= EXERCISE INSTRUCTIONS =
Write the material out again exactly.
★ ★ ★ ★ ★ ★ ★
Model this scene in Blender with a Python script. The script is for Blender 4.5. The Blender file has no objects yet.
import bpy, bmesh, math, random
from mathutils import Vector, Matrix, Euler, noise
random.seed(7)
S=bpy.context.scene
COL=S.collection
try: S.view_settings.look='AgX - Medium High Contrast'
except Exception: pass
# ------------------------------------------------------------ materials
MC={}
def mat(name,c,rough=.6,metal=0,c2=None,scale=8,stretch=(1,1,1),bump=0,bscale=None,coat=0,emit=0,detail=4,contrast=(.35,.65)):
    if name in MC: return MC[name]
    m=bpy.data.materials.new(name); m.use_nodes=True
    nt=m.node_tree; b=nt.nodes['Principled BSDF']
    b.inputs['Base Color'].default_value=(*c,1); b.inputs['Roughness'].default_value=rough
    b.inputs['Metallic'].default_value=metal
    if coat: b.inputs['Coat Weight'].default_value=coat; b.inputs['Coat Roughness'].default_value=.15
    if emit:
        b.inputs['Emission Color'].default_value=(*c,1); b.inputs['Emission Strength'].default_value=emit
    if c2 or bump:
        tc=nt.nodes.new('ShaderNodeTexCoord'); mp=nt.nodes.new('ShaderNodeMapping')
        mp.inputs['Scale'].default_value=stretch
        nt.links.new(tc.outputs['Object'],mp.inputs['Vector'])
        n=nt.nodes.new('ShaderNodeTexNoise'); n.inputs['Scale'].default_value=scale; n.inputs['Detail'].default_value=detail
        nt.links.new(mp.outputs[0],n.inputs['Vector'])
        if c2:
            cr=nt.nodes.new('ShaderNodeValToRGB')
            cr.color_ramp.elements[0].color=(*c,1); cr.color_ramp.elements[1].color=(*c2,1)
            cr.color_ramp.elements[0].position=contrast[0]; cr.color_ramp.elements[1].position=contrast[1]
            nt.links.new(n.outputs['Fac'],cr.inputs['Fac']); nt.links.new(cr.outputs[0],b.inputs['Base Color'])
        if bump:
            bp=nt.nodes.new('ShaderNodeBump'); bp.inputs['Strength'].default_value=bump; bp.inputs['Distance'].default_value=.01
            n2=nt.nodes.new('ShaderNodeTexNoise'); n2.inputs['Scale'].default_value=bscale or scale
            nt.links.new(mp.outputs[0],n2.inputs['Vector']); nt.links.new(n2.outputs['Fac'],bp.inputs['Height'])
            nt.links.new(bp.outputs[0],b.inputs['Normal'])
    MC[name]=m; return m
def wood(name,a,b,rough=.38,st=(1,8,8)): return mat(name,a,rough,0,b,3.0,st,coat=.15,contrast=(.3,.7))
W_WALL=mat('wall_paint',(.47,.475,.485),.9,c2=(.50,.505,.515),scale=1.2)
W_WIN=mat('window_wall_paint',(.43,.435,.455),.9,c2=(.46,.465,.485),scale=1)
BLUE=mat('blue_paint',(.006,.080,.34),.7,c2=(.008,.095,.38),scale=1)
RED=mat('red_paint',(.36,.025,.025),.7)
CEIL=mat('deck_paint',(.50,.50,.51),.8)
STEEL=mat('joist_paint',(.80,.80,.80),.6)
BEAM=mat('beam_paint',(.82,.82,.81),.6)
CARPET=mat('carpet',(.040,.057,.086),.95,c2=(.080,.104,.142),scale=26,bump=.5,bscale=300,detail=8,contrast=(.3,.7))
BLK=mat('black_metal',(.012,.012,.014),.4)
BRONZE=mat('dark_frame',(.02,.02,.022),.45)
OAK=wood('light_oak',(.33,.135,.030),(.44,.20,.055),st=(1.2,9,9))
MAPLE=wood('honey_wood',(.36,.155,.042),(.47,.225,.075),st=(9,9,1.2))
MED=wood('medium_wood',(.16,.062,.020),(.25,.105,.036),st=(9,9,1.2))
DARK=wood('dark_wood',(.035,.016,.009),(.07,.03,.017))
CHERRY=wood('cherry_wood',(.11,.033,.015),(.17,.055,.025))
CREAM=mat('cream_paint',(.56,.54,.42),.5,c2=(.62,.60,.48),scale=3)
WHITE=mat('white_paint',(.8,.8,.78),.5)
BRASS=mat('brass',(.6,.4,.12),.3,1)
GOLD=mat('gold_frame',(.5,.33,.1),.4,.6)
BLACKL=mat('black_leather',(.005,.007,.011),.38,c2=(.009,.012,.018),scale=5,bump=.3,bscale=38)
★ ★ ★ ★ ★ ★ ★
= RESULT OF THE EXERCISE =
Model this scene in Blender with a Python script. The script is for Blender 4.5. The Blender file has no objects yet.
import bpy, bmesh, math, random
from mathutils import Vector, Matrix, Euler, noise
random.seed(7)
S=bpy.context.scene
COL=S.collection
try: S.view_settings.look='AgX - Medium High Contrast'
except Exception: pass
# ------------------------------------------------------------ materials
MC={}
def mat(name,c,rough=.6,metal=0,c2=None,scale=8,stretch=(1,1,1),bump=0,bscale=None,coat=0,emit=0,detail=4,contrast=(.35,.65)):
    if name in MC: return MC[name]
    m=bpy.data.materials.new(name); m.use_nodes=True
    nt=m.node_tree; b=nt.nodes['Principled BSDF']
    b.inputs['Base Color'].default_value=(*c,1); b.inputs['Roughness'].default_value=rough
    b.inputs['Metallic'].default_value=metal
    if coat: b.inputs['Coat Weight'].default_value=coat; b.inputs['Coat Roughness'].default_value=.15
    if emit:
        b.inputs['Emission Color'].default_value=(*c,1); b.inputs['Emission Strength'].default_value=emit
    if c2 or bump:
        tc=nt.nodes.new('ShaderNodeTexCoord'); mp=nt.nodes.new('ShaderNodeMapping')
        mp.inputs['Scale'].default_value=stretch
        nt.links.new(tc.outputs['Object'],mp.inputs['Vector'])
        n=nt.nodes.new('ShaderNodeTexNoise'); n.inputs['Scale'].default_value=scale; n.inputs['Detail'].default_value=detail
        nt.links.new(mp.outputs[0],n.inputs['Vector'])
        if c2:
            cr=nt.nodes.new('ShaderNodeValToRGB')
            cr.color_ramp.elements[0].color=(*c,1); cr.color_ramp.elements[1].color=(*c2,1)
            cr.color_ramp.elements[0].position=contrast[0]; cr.color_ramp.elements[1].position=contrast[1]
            nt.links.new(n.outputs['Fac'],cr.inputs['Fac']); nt.links.new(cr.outputs[0],b.inputs['Base Color'])
        if bump:
            bp=nt.nodes.new('ShaderNodeBump'); bp.inputs['Strength'].default_value=bump; bp.inputs['Distance'].default_value=.01
            n2=nt.nodes.new('ShaderNodeTexNoise'); n2.inputs['Scale'].default_value=bscale or scale
            nt.links.new(mp.outputs[0],n2.inputs['Vector']); nt.links.new(n2.outputs['Fac'],bp.inputs['Height'])
            nt.links.new(bp.outputs[0],b.inputs['Normal'])
    MC[name]=m; return m
def wood(name,a,b,rough=.38,st=(1,8,8)): return mat(name,a,rough,0,b,3.0,st,coat=.15,contrast=(.3,.7))
W_WALL=mat('wall_paint',(.47,.475,.485),.9,c2=(.50,.505,.515),scale=1.2)
W_WIN=mat('window_wall_paint',(.43,.435,.455),.9,c2=(.46,.465,.485),scale=1)
BLUE=mat('blue_paint',(.006,.080,.34),.7,c2=(.008,.095,.38),scale=1)
RED=mat('red_paint',(.36,.025,.025),.7)
CEIL=mat('deck_paint',(.50,.50,.51),.8)
STEEL=mat('joist_paint',(.80,.80,.80),.6)
BEAM=mat('beam_paint',(.82,.82,.81),.6)
CARPET=mat('carpet',(.040,.057,.086),.95,c2=(.080,.104,.142),scale=26,bump=.5,bscale=300,detail=8,contrast=(.3,.7))
BLK=mat('black_metal',(.012,.012,.014),.4)
BRONZE=mat('dark_frame',(.02,.02,.022),.45)
OAK=wood('light_oak',(.33,.135,.030),(.44,.20,.055),st=(1.2,9,9))
MAPLE=wood('honey_wood',(.36,.155,.042),(.47,.225,.075),st=(9,9,1.2))
MED=wood('medium_wood',(.16,.062,.020),(.25,.105,.036),st=(9,9,1.2))
DARK=wood('dark_wood',(.035,.016,.009),(.07,.03,.017))
CHERRY=wood('cherry_wood',(.11,.033,.015),(.17,.055,.025))
CREAM=mat('cream_paint',(.56,.54,.42),.5,c2=(.62,.60,.48),scale=3)
WHITE=mat('white_paint',(.8,.8,.78),.5)
BRASS=mat('brass',(.6,.4,.12),.3,1)
GOLD=mat('gold_frame',(.5,.33,.1),.4,.6)
BLACKL=mat('black_leather',(.005,.007,.011),.38,c2=(.009,.012,.018),scale=5,bump=.3,bscale=38)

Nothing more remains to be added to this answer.